One mechanism (which has similarities to a mechanism described by Joel as being used at Fog Creek) is essentially an auction.

Start by getting everyone who should have a say together. This is likely to be one or two representatives from each of sales, development, support, marketing and so on.

Each of these representatives or teams is given a "budget" according to their say. The way the budget is divided up is unlikely to be even - Sales should probably have a far larger say as they represent the users, or the prospect of more money - but that's up to you. The only thing I'd suggest is that no-one team should have 50% or more of the budget.

Get all the possible changes in the next release on the table and describe them, their benefits and how long they'll take to develop so that everyone understands them. They should be broken down into similar size chunks as far as possible and no one chunk should take up 50% or more of the time available in the next release.

Now people get to spend their budget. Each team / individual divides their money up between the things they want to do. You can spend all of it on one thing or divide it between many.

Once that's done you work out what fits into the release, starting with the thing with the total most money against it, going down until you run out of time in the release.

You might then want to allow them to adjust their "bids" and repeat but generally you want no more than three rounds.

Why does this work?

Most importantly for me it taps into the knowledge people have about what's important and allows them to make choices based on that.

If the developers and / or support know that, say, refactoring the database is key to them, they can spend their whole budget on that (note: this is why no-one should have 50% or more of the budget and no single change should be more than 50% of the release - if you breach those then individual team's ability to say "this is really critical" falls away because they don't have the clout to make them happen even if they sacrifice everything else).
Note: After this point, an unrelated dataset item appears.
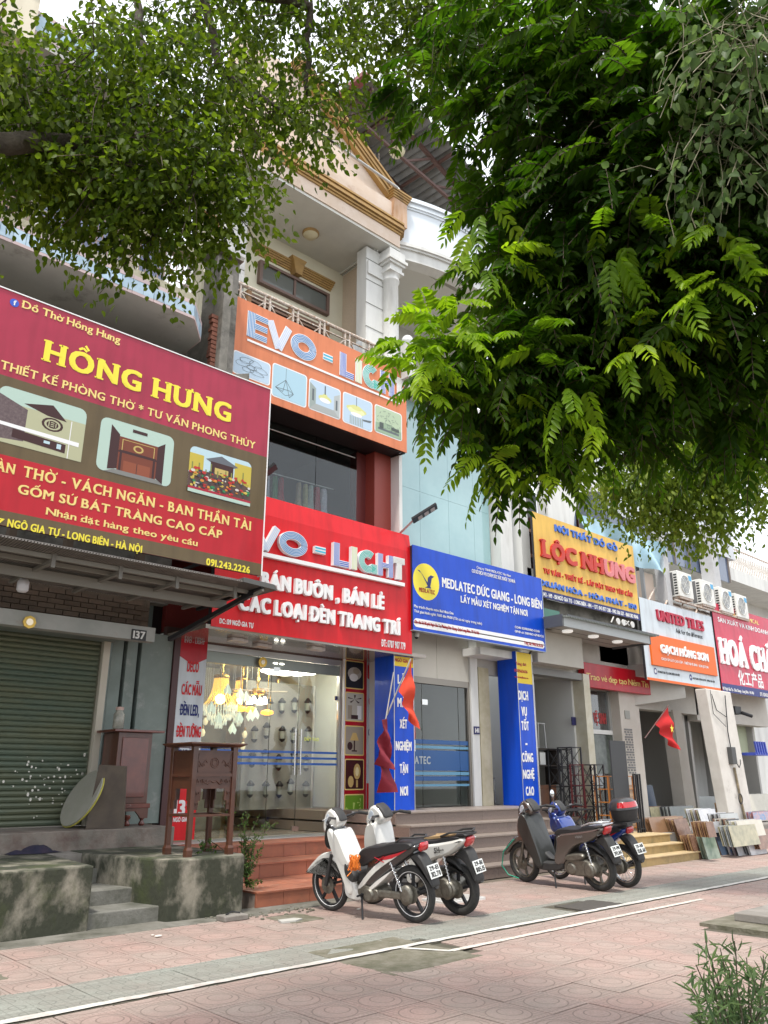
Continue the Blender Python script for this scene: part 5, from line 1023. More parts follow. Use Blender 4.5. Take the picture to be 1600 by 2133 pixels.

What you're not doing is forcing them to quantify the benefit in ways that don't really make sense to them, they just get to say "we know this is important and we back this up by saying to us it's more important than anything else and we'll sacrifice everything else (or a bunch of other things) to do it".

Similarly if sales absolutely must have that holographic interface they can do so but they will have to make sacrifices (in the form of having less money to bid for other things they believe will drive sales) to get it.

Jon Hopkins
This is a great way of scoping things, however, there is also a danger of users trying to bend the rules to get their features through, especially if they can inluence any sort of power over the process. There is a great risk of ending up with a "design by committee", a series of random policical compromises that do not represent a good coherent design. On the opposite side playing "feature auction" with developers who know the software, constraints and the business domain well is a really good idea.
Totophil
I agree there are risks but part of it is designing the auction well (budgets, how many rounds of bidding and so on) and dividing the changes up into sensible chunks. Ideally each change should be self contained and well designed within itself thus avoiding someone saying "I bid $10,000 to make that flash on and off". The bidding should be on the existence of the feature and the broad contents rather than the detail.